# [Information provided]

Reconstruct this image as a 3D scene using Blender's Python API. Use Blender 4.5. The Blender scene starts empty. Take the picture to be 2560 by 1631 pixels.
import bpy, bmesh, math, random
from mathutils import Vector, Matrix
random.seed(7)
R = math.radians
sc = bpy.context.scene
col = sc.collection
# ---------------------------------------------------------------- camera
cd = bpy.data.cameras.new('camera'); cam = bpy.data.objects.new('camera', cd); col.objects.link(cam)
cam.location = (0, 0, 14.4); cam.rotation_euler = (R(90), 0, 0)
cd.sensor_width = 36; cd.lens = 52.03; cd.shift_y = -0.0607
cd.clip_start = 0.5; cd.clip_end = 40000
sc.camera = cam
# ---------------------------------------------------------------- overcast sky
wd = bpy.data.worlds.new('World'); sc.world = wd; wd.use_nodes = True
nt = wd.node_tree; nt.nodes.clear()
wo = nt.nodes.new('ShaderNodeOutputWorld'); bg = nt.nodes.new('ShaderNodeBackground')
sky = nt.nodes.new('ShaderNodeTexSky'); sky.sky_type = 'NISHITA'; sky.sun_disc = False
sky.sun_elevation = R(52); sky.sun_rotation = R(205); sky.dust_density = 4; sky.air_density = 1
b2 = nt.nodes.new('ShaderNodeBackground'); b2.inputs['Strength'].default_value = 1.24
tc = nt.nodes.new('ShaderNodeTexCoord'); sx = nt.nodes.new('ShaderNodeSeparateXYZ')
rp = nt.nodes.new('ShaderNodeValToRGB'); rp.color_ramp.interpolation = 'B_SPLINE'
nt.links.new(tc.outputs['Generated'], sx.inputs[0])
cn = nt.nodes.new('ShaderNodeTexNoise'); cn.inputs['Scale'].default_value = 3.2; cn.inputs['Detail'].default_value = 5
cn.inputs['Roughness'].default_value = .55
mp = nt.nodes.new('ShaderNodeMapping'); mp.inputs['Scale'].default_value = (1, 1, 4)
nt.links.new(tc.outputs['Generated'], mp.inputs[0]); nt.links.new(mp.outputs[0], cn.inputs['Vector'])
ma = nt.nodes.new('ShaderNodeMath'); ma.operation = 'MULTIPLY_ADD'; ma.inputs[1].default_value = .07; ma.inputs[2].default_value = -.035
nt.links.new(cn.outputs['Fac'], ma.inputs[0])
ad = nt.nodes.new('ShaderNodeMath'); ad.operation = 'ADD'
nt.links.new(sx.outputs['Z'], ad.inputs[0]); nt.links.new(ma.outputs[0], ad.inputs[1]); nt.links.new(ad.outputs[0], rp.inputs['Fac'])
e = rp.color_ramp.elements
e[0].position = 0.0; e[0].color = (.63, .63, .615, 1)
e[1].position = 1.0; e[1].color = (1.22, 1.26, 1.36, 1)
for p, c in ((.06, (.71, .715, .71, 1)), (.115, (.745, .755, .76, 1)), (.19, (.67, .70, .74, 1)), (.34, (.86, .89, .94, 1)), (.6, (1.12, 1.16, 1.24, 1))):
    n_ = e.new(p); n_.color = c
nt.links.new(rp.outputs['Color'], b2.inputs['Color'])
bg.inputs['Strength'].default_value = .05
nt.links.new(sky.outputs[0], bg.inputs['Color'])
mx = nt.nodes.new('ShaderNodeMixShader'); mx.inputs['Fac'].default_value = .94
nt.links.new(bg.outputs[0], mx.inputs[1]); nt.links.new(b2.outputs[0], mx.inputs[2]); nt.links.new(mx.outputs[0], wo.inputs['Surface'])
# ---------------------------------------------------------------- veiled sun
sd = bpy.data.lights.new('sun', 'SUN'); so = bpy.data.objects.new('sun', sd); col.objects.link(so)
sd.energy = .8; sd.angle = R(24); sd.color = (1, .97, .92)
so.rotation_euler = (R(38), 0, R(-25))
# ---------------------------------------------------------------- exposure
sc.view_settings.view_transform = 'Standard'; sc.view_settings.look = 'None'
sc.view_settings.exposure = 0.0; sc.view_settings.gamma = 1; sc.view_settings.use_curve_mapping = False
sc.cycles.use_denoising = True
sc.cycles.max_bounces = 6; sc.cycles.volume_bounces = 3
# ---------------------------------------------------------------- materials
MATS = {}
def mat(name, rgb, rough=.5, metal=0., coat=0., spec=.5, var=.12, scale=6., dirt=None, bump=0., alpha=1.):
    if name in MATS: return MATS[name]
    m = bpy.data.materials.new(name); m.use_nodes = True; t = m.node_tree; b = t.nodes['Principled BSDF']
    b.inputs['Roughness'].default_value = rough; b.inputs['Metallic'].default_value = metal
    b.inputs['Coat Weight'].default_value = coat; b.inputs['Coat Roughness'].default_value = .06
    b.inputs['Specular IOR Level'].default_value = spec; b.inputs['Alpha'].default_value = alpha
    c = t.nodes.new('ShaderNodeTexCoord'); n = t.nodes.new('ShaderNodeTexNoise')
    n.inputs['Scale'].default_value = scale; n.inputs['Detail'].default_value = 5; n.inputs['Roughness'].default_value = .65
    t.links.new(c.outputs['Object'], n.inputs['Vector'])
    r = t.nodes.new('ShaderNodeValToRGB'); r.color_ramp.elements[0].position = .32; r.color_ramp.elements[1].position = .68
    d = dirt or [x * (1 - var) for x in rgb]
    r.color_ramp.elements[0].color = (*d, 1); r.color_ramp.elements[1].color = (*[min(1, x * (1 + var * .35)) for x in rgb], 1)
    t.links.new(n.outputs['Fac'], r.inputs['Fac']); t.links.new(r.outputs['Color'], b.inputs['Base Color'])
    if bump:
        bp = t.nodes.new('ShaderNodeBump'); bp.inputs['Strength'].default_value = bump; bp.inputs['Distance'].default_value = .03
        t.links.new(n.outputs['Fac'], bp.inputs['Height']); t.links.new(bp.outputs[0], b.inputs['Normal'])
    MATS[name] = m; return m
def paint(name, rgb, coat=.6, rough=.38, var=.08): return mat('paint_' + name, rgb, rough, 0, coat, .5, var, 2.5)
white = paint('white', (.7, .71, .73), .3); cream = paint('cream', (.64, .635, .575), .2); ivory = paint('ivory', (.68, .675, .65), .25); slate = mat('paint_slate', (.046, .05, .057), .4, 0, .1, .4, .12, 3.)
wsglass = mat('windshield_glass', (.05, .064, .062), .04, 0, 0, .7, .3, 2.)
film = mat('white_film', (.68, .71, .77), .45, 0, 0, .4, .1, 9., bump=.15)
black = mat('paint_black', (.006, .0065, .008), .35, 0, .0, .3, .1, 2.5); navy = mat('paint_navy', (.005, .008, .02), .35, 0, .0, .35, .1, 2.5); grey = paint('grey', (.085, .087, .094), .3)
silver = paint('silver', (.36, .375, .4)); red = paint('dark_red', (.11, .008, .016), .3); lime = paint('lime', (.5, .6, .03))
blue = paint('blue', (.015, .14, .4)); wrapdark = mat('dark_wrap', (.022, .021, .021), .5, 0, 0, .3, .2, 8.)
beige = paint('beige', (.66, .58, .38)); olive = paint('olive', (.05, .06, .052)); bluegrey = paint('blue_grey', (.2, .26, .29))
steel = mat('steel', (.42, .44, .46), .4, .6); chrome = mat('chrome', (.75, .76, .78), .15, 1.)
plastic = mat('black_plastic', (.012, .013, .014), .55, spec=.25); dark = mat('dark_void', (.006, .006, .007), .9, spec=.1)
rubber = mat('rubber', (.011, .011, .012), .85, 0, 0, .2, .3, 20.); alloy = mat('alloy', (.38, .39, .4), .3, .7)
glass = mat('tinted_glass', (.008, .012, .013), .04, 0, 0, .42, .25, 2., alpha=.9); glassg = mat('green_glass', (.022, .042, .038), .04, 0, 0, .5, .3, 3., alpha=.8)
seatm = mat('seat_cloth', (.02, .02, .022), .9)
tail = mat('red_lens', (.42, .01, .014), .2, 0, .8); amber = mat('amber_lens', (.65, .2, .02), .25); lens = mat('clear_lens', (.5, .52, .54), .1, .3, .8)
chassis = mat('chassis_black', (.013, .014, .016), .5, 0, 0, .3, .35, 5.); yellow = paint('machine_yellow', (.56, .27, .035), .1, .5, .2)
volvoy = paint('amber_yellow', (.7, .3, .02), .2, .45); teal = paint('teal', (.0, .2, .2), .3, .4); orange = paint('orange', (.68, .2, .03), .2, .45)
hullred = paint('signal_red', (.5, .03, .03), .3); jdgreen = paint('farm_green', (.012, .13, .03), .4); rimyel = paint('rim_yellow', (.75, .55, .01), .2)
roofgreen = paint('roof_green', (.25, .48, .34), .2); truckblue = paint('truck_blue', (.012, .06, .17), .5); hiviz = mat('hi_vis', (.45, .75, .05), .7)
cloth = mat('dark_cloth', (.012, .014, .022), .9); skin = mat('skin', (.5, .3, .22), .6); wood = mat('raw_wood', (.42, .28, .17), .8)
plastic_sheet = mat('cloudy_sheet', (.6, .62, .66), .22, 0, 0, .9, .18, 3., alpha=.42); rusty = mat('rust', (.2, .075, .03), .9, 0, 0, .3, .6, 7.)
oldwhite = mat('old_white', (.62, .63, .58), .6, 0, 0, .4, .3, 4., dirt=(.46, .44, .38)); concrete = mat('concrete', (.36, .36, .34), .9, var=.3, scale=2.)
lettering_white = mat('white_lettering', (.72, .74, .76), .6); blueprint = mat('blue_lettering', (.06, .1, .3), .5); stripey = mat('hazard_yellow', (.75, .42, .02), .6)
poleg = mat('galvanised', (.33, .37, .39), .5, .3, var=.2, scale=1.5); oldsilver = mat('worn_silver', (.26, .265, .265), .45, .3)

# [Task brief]
Look through the material above and work out how many of its lines contain "scene". State the number only.

# [The reply]
2